The answer, which smacks of arrogance and hubris, goes some way to explain both his past behavior and current woes. Pretentious photoshoots that portray the dapper former banker as a heroic strongman, and the decision to call snap parliamentary elections that have created needless political chaos, are evidence of a man besotted with his image and slightly deluded about his own capabilities.

Who’s Up

Hungarian PM Viktor Orban, whose coalition of far-right parties in the European Parliament has gained the support of Austrian, Czech, Slovakian, Italian, and French like-minded parties.

Right-wing populists across Europe see him as a model of an electorally successful hardliner who punches above his weight, and they’re plumping for his alliance over the center-right European People’s Party (the largest group in the European Parliament).

Orban, who’s won four consecutive elections since 2010, is thoroughly enjoying winding up the EU, whose rotating presidency Hungary currently holds. His provocative visit to Moscow last week has unnerved Brussels, but six months into the presidency, they can do little except stew. Which is just how Orban likes it.

Who’s Down

Former Conservative home secretary and right-wing hardliner Suella Braverman.

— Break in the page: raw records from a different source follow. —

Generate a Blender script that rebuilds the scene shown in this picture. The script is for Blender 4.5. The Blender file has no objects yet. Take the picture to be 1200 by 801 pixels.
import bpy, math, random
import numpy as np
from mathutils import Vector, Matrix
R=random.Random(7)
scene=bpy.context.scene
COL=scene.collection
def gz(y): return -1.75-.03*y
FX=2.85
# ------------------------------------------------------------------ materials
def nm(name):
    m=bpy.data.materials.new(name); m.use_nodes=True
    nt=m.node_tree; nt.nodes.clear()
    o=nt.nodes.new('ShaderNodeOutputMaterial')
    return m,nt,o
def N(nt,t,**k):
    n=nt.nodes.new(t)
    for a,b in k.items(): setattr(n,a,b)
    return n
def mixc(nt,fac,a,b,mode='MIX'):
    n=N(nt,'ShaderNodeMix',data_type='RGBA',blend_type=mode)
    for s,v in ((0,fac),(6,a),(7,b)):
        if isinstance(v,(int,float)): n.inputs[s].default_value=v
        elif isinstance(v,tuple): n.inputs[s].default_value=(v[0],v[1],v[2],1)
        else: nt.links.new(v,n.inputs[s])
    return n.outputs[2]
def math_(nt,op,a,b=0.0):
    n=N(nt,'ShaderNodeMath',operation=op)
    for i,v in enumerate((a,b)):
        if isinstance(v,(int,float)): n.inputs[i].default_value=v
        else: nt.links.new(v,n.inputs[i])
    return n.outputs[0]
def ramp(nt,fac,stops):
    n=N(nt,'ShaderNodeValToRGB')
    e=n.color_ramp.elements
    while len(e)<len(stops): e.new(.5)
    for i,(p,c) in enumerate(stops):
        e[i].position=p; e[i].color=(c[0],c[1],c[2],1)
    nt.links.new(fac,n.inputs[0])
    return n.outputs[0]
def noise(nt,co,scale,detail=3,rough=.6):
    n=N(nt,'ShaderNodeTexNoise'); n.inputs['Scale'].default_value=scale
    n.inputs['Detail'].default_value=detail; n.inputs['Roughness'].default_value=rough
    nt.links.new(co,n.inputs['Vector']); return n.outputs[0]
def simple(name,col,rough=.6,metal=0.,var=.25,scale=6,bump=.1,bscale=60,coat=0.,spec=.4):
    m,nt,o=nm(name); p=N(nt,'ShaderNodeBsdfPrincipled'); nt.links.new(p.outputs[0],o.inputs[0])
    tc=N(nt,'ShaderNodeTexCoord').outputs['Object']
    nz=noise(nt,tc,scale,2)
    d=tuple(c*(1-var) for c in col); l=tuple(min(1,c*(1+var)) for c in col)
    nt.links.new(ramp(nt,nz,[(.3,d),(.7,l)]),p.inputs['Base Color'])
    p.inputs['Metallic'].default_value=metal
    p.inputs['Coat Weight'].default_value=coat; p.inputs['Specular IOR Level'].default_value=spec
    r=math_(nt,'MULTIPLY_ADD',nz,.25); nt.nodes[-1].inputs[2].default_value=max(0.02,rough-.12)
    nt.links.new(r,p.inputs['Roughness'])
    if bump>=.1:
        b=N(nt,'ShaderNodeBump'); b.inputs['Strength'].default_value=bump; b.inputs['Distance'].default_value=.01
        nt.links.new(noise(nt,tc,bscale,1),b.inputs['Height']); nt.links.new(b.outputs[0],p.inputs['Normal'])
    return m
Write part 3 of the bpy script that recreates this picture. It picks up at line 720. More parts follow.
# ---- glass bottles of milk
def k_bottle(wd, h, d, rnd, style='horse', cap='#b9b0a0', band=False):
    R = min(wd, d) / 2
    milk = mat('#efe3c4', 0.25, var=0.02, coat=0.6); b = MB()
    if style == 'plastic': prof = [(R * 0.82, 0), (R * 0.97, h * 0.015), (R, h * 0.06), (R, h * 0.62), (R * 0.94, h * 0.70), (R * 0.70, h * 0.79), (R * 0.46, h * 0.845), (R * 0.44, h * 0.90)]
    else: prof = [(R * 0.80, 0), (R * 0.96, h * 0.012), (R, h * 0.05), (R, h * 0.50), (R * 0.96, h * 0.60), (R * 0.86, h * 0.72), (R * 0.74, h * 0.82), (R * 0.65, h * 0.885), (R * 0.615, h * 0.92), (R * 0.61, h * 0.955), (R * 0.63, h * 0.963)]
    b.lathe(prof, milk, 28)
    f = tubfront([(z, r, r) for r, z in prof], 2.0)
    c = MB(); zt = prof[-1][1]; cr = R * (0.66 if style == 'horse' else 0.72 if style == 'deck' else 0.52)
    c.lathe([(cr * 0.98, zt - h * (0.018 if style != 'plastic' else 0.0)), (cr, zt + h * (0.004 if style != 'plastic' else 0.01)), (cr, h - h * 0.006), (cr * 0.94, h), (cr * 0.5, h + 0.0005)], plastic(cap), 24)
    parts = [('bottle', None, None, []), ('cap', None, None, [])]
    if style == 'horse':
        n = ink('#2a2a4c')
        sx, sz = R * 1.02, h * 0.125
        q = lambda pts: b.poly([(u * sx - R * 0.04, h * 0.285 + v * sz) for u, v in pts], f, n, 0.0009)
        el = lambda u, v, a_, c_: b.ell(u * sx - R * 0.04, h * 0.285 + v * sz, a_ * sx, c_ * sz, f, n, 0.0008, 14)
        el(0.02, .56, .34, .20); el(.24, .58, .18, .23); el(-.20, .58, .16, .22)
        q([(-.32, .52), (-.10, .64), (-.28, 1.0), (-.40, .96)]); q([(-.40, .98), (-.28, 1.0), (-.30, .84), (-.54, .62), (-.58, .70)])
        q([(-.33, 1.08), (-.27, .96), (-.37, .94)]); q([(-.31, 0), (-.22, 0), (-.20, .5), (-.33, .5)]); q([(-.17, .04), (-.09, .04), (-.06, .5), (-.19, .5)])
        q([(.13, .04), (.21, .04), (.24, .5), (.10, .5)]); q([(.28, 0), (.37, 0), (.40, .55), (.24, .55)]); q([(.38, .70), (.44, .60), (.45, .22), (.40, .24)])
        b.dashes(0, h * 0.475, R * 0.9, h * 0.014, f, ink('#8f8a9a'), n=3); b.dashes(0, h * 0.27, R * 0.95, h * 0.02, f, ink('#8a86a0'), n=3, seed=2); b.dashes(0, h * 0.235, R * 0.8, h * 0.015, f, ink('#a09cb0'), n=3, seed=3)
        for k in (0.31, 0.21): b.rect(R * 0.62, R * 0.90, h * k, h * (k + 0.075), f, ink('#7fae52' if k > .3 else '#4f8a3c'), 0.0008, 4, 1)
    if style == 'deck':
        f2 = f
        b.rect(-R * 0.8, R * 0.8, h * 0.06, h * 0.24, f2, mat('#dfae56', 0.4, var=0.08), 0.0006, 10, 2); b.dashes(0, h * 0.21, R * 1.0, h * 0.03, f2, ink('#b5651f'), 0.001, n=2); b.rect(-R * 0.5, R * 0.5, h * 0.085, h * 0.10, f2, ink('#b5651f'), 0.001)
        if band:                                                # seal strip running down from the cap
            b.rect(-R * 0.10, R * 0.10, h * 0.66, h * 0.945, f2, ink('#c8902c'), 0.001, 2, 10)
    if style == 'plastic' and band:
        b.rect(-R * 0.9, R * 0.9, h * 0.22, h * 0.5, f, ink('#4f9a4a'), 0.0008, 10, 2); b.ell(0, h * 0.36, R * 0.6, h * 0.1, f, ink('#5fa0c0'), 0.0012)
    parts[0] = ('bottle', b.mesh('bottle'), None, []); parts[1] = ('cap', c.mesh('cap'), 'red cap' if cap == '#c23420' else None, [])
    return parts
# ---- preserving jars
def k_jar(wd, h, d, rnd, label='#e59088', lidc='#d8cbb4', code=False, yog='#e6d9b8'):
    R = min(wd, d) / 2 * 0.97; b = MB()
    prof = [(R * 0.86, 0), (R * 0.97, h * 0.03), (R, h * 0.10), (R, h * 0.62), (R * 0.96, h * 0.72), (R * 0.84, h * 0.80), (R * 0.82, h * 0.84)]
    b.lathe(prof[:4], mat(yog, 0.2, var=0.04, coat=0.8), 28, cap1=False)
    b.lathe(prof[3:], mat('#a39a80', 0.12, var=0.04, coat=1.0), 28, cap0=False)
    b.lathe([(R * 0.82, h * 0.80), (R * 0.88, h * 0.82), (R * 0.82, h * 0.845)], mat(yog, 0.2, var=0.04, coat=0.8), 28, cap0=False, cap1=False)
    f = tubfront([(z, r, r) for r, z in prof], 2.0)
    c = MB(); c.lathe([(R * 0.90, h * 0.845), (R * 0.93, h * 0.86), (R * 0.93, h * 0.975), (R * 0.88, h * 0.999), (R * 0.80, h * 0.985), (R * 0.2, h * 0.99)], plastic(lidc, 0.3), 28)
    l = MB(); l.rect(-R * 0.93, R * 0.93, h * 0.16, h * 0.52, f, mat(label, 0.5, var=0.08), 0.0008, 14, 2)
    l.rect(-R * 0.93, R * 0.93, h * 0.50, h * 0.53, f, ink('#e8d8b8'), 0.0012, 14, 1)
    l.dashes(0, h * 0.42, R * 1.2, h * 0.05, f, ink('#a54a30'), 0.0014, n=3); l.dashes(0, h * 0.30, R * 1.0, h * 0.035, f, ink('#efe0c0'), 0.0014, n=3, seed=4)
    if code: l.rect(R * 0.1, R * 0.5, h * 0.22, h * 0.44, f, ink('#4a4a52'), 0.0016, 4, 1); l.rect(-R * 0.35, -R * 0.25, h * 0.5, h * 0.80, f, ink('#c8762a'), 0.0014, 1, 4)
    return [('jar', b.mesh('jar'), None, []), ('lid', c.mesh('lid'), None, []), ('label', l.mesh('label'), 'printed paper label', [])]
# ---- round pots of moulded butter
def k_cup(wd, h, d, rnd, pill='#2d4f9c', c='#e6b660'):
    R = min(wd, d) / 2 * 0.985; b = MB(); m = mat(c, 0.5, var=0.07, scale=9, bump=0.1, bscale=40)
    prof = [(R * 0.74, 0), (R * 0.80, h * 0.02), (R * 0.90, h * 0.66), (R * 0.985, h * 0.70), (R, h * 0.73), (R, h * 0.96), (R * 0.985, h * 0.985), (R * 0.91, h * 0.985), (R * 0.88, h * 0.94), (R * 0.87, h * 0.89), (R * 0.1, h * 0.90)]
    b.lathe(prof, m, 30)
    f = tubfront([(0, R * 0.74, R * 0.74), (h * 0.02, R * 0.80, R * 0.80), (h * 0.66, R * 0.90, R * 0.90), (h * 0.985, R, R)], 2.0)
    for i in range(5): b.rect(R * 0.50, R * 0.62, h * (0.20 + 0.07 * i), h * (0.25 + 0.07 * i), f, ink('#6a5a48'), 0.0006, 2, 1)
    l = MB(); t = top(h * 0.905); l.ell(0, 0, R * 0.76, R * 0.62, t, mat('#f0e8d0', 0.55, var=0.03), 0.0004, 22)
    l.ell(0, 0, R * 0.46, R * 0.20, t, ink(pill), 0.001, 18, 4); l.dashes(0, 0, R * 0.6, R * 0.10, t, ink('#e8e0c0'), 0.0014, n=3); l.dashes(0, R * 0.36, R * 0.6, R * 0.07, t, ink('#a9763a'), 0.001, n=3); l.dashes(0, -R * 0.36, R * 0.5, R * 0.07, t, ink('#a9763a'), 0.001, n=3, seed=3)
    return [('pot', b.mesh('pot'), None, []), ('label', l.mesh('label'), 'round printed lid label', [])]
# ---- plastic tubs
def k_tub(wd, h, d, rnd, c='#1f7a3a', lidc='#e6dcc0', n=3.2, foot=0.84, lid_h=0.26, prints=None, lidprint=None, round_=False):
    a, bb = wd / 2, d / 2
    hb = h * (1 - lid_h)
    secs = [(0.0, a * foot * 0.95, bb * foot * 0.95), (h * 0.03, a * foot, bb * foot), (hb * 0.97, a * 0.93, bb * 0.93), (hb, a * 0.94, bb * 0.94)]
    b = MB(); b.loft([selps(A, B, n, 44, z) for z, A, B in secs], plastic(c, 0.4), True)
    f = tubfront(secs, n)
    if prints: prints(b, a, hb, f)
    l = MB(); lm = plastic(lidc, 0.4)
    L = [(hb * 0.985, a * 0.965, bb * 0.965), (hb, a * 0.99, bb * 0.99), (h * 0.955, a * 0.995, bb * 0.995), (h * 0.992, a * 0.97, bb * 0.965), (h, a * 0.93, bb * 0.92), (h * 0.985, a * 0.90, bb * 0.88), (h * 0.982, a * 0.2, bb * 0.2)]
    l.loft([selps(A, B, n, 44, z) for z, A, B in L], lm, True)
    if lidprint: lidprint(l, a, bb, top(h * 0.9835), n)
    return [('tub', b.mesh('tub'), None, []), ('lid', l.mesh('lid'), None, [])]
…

She was sacked by Rishi Sunak in late 2023, and has been agitating for bolder immigration policies ever since, pitching for the leadership even before the election was lost. But as the post-election Tory leadership race kicks off, insiders say her campaign is “already dead,” with her mentor and veteran MP John Hayes reportedly backing the more centrist-but-still-hawkish-on-immigration Robert Jenrick.

Meanwhile, former business secretary — and current frontrunner — Kemi Badenoch has said Braverman is having “a very public nervous breakdown.” Ouch.

Meta Endorses Martyrdom

Social media giant Meta, which owns Facebook, WhatsApp, and Instagram, announced last week it would remove the ban on the word shahid (Arabic for martyr) on all its platforms, because an independent  oversight board (funded by Meta) said the rule failes to account for the word’s “variety of meanings, as it has a broad range of religious uses.”

It was the most-removed word or phrase on Meta’s platform last year, and it stretches credulity to ignore the “coincidence” that the last three months of 2023 were dominated by events in Israel. So the idea that the proliferation of shahid on Meta in 2023 was, on balance, innocent, is for the birds.

While Meta pledged to remove any violent content using the word shahid, it’s clear that the glorification of violence against Israel is not enough to outweigh the potential inconvenience of social media users having to find a synonym for whatever else it was they intended to call shahid. Another logic-defying move from the corporate establishment that signals to Israel that it’s very much alone.